O you who turn the wheel and look to windward,

Consider Phlebas, who was once handsome and tall as you.

 

Part 5:  What the Thunder Said

We’re thirsty!

If there were only water amongst the rock

Dead mountain mouth of carious teeth that cannot spit

Here one can neither stand nor lie nor sit

There is not even silence in the mountains

But dry sterile thunder without rain

There is not even solitude in the mountains

But red sullen faces sneer and snarl

From doors of mudcracked houses

 

Things fallin’ apart:

Falling towers

Jerusalem Athens Alexandria

Vienna London

Unreal

ZAP!

I have heard the key

Turn in the door once and turn once only

We think of the key, each in his prison

Thinking of the key, each confirms a prison

 We’re talking Holy Grail gone missing:

I sat upon the shore

Fishing, with the arid plain behind me

Shall I at least set my lands in order?

London Bridge is falling down falling down falling down

Poi s’ascose nel foco che gli affina

Quando fiam uti chelidon—O swallow swallow

Le Prince d’Aquitaine à la tour abolie

These fragments I have shored against my ruins

Why then Ile fit you. Hieronymo’s mad againe.

Datta. Dayadhvam. Damyata.

Shantih     shantih     shantih

 

The End!

 

 

So as Eliot relied on Frazer’s The Golden Bough and Weston’s From Ritual to Romance as subtext so Coppola uses “The Waste Land” in a similar fashion.

When Willard kills Kurtz, he’s the new god, yet he gives up that honor to return to Babylon, so to speak. I’ve read that Coppola filmed two different endings, one in which Willard goes home and one in which he stays in the jungle.  The studio viewer-tested the ending, and, of course, the rabble wanted Willard to return to home-not-so-sweet home, to the cinema in the strip shopping center off Sam Rittenberg Boulevard where he would have a roof over his head.

I’ll give Conrad’s Marlow the last word.

I found myself back in the sepulchral city [i.e., Brussels after his ordeal in the Congo] resenting the sight of people hurrying through the streets to filch a little money from each other, to devour their infamous cookery, to gulp their unwholesome beer, to dream their insignificant and silly dreams. They trespassed upon my thoughts. They were intruders whose knowledge of life was to me an irritating pretence, because I felt so sure they could not possibly know the things I knew. Their bearing, which was simply the bearing of commonplace individuals going about their business in the assurance of perfect safety, was offensive to me like the outrageous flauntings of folly in the face of a danger it is unable to comprehend. I had no particular desire to enlighten them, but I had some difficulty in restraining myself from laughing in their faces so full of stupid importance.


 

[1 ]i.e., rituals of human sacrifice

[2]With my own eyes I saw the Sybil of Cumae hanging
in a bottle; and when the boys said to her: Sybil,
what do you want?” she replied: “I want to die.”

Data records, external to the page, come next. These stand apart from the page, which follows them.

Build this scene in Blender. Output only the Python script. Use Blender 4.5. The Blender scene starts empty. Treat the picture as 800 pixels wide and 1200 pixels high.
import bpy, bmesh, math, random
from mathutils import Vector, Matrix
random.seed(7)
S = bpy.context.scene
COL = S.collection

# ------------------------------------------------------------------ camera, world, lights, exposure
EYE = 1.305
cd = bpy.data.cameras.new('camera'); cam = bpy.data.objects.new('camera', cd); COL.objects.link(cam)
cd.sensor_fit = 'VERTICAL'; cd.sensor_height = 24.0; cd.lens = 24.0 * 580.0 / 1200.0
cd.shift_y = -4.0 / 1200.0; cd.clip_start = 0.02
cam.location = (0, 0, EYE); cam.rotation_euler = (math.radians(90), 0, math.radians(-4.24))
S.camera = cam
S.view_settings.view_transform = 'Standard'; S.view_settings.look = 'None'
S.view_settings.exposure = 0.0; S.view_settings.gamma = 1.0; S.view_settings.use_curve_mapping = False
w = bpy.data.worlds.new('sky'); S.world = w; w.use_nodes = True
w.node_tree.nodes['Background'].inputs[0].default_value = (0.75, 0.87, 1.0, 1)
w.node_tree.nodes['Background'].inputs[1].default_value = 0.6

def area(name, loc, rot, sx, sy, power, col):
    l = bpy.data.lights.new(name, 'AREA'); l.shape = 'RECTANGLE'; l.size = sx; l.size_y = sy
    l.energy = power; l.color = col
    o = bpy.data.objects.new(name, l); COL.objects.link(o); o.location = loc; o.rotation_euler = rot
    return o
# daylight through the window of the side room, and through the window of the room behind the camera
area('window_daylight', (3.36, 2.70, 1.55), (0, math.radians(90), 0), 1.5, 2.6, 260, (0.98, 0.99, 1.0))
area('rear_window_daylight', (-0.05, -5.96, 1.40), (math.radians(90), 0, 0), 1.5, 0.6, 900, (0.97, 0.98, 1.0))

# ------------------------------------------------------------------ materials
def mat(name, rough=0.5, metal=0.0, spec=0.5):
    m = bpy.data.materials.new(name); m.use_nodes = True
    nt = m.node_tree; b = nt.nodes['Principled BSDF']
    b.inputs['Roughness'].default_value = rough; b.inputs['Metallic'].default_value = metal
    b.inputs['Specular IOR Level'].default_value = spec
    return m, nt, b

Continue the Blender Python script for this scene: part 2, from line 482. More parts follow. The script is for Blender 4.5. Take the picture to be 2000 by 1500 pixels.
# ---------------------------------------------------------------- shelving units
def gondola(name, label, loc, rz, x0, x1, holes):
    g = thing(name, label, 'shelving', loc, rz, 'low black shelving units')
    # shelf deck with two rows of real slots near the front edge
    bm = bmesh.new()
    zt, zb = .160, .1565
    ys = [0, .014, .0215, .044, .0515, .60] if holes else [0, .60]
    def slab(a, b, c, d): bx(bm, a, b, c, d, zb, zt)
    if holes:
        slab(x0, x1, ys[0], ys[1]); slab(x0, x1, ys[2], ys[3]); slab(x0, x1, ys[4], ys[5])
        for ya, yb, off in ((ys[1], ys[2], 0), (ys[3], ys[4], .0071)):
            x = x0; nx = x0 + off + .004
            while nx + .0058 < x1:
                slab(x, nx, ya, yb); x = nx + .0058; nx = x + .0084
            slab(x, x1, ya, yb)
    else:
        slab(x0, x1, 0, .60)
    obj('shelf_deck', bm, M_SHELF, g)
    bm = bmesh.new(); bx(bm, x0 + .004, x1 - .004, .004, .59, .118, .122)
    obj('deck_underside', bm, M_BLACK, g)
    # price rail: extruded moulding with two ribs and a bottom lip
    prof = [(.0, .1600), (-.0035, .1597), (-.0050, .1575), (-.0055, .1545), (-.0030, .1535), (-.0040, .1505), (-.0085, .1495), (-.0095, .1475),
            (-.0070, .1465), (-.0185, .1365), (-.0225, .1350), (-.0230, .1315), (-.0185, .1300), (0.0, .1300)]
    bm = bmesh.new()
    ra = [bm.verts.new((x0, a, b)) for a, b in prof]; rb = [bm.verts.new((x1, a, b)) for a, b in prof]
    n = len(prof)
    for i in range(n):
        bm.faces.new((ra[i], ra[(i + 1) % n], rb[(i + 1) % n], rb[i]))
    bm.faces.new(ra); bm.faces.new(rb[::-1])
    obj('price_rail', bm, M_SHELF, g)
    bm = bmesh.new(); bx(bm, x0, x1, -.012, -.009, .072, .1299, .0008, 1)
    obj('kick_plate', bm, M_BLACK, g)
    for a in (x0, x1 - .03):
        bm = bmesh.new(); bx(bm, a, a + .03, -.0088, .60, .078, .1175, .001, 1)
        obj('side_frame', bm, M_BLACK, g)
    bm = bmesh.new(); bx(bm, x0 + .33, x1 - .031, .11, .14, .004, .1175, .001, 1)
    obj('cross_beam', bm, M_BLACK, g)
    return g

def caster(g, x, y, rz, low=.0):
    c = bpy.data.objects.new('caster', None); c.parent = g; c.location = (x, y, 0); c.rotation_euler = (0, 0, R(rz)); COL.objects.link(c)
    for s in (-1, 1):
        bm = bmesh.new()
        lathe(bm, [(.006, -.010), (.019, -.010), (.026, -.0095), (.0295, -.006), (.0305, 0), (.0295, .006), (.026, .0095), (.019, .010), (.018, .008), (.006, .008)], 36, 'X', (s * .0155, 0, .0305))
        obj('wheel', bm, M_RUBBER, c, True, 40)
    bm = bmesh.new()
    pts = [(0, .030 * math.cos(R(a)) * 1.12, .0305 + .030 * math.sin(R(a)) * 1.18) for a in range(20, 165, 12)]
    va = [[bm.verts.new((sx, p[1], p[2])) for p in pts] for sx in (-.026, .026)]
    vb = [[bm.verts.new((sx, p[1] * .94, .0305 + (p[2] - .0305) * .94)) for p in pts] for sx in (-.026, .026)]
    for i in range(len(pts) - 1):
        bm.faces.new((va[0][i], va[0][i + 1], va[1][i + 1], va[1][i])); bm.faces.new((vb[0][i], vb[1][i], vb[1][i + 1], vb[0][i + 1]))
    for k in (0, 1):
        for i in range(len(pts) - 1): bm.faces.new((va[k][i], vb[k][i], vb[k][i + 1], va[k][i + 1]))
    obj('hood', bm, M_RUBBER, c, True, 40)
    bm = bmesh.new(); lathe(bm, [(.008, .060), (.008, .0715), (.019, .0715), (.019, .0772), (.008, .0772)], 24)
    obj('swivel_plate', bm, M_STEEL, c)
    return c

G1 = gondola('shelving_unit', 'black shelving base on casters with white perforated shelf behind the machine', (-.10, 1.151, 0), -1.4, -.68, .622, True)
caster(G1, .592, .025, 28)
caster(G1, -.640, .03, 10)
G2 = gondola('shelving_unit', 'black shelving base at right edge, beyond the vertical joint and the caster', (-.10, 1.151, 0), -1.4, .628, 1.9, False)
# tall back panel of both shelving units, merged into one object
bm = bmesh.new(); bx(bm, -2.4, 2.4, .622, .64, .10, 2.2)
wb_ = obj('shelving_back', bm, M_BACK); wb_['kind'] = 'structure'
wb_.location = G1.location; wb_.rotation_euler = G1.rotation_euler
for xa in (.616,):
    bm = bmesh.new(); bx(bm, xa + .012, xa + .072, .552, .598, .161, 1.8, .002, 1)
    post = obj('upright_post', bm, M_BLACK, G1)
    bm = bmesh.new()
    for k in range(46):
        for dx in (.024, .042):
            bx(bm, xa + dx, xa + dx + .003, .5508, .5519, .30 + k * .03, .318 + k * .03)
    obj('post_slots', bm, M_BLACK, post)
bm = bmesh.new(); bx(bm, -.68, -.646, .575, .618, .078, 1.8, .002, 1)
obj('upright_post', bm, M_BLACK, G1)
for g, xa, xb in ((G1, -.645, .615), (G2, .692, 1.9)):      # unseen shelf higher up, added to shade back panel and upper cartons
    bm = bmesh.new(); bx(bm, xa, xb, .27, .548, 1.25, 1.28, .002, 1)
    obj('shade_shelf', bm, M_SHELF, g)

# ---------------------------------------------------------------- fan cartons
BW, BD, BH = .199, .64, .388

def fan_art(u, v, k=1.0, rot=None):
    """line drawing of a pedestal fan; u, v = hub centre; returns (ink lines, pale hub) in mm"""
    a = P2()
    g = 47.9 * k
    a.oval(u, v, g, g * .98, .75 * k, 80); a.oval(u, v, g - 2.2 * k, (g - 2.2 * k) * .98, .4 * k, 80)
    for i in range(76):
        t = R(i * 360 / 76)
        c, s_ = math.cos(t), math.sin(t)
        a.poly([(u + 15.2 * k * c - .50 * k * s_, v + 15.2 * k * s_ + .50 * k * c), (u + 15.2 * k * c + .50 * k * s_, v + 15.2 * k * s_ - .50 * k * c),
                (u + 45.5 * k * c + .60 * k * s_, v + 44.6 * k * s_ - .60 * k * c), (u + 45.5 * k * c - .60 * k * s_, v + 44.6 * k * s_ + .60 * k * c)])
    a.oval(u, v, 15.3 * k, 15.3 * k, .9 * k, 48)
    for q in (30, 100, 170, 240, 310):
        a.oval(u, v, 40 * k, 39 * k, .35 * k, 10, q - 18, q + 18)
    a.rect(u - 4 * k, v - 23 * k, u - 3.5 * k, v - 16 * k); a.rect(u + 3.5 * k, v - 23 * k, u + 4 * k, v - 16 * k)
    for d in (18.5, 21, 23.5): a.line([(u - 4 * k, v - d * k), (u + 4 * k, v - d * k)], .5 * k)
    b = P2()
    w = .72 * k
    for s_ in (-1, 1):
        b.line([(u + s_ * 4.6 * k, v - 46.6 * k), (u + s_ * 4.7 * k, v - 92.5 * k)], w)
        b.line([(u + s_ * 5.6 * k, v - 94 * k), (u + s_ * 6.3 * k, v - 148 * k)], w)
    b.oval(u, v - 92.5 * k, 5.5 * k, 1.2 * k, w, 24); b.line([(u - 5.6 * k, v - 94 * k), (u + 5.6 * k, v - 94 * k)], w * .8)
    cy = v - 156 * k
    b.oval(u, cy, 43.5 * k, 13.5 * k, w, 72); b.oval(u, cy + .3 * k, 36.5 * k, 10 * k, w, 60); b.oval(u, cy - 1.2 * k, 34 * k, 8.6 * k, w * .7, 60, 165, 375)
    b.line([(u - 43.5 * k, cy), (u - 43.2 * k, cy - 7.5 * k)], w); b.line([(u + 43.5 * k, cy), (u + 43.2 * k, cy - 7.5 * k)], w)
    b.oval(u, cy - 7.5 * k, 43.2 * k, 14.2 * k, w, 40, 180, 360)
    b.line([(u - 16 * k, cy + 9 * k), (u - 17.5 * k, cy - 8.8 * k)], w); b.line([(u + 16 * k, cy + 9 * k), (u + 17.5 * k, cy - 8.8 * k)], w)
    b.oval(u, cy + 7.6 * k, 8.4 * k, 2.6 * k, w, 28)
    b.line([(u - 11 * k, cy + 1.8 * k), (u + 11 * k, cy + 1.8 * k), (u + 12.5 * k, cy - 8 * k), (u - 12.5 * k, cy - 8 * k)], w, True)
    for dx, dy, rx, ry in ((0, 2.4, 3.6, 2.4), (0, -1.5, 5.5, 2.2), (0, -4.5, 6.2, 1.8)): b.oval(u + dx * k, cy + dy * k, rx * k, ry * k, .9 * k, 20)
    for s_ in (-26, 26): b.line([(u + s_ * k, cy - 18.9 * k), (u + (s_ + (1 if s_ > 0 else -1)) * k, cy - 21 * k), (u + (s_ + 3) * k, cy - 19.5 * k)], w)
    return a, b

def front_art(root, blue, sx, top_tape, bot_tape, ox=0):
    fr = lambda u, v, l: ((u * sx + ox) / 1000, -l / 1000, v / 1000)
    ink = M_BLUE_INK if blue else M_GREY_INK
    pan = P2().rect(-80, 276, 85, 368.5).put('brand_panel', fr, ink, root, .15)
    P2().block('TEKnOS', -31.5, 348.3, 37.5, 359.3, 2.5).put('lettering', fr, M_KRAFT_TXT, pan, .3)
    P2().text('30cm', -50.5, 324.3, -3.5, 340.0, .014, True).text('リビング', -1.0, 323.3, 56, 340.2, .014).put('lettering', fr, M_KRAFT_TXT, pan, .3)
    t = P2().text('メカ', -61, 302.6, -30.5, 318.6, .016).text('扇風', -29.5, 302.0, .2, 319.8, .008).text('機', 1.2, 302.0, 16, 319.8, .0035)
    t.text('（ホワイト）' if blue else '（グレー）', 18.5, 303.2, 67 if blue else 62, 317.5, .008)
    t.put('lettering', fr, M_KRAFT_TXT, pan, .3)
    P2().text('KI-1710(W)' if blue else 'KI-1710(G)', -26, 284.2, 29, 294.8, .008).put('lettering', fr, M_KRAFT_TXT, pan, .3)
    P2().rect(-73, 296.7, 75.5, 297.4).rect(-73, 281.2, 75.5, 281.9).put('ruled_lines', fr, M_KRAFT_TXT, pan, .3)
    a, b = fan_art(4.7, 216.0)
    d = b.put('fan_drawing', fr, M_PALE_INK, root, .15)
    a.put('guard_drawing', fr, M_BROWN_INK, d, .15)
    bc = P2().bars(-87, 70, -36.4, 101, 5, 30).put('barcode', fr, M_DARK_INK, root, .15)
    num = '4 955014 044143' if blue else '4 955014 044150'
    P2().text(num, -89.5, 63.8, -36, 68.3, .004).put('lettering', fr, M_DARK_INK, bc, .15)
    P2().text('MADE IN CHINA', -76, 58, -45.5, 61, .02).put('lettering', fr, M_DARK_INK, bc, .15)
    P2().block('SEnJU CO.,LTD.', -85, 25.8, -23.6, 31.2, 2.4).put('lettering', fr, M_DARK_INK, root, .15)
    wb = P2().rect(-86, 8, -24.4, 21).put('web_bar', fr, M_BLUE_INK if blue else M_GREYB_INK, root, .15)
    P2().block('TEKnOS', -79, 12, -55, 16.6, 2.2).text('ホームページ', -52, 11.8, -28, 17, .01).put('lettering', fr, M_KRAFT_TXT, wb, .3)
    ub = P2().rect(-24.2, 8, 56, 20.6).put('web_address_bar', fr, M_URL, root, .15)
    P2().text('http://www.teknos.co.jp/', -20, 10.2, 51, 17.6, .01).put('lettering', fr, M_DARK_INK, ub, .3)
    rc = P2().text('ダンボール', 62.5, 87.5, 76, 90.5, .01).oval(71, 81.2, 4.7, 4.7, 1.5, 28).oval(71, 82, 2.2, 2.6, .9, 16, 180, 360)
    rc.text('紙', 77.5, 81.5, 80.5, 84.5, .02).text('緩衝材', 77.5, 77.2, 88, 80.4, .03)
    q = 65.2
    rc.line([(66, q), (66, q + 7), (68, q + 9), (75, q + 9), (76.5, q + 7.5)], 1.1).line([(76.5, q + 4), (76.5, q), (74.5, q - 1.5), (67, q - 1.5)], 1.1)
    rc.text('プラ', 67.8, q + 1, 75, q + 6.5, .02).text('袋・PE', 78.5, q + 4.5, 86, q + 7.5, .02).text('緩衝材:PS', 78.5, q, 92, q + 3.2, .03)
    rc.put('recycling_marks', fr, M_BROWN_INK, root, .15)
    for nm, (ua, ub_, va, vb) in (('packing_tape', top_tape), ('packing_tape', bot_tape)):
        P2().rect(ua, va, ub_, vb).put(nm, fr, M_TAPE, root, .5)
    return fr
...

[3]Once again, the low and high are juxtaposed

 

3 thoughts on ““The Waste Land” vis-à-vis “Apocalypse, Now”

  1. Let’s see. I feel like there are challenges of modern edu being unpacked a lot in the news lately. For as radical a shift the digital age has brought, it still is a little like the problems incurred by that extension to the Industrial Age: The Space Age. From what I recall from a PBS documentary, there were privacy issues in the JFK era. The free press may have gone a little further than they should have and the President had to address the nation. He reminded the public to not get headstrong, and to appreciate American History also for the unsung people who were keeping the language fresh so the stories were tasteful enough for the developing world to run with. If you let Siri and “Ok Google” commands decide on everything, there’s a real chance the future everyone is building to turn out like building a wall through the desert in Mexico. The Digital Age will continually need more Dylan and less Mark Zuckerberg in order to turn out less auto-tune and more garage band.

  2. Two endings for Apocalypse Now were filmed, both with distinct and explicit meanings and executions. The first saw Willard leave the compound in silence with Lance on their boat, as Kurtz’s followers calmly throw down their weapons. We see the boat slip away into the night, with a stone idol’s face superimposed over the image as it eventually fades to black and credits.

    Another ending, one that was included in the 35mm wide release version of ‘Apocalypse Now’, saw the same thing happen, except the credits show Kurtz’s compound exploding in flames after an airstrike is called in, all set to the ominous electric tones of Carmine Coppola’s score.

    Coppola, however, soon got wind that people were interpreting this ending to mean that Willard had called in the airstrike and effectively murdered Kurtz’s followers as he left. To that end, Coppola ordered the 35mm prints to be returned, and the credits ran out over a black screen, yet this ending persisted on throughout the ’80s and even made it on a LaserDisc release. For all this, however, Coppola said the explosions were intended to be a postscript to the story, and was merely added because he felt the images were visually striking.

    • Clayton, thanks so much for this clarification. I always assumed that Willard had called in the airstrikes, which I found terribly troublesome for obvious reasons. I also read, years ago, that an alternate ending had been filmed in which Willard stayed to become Kurtz’s replacement a la Fraser’s Golden Bough, that ending had been scrapped because it had been vetted by test audiences that hated it.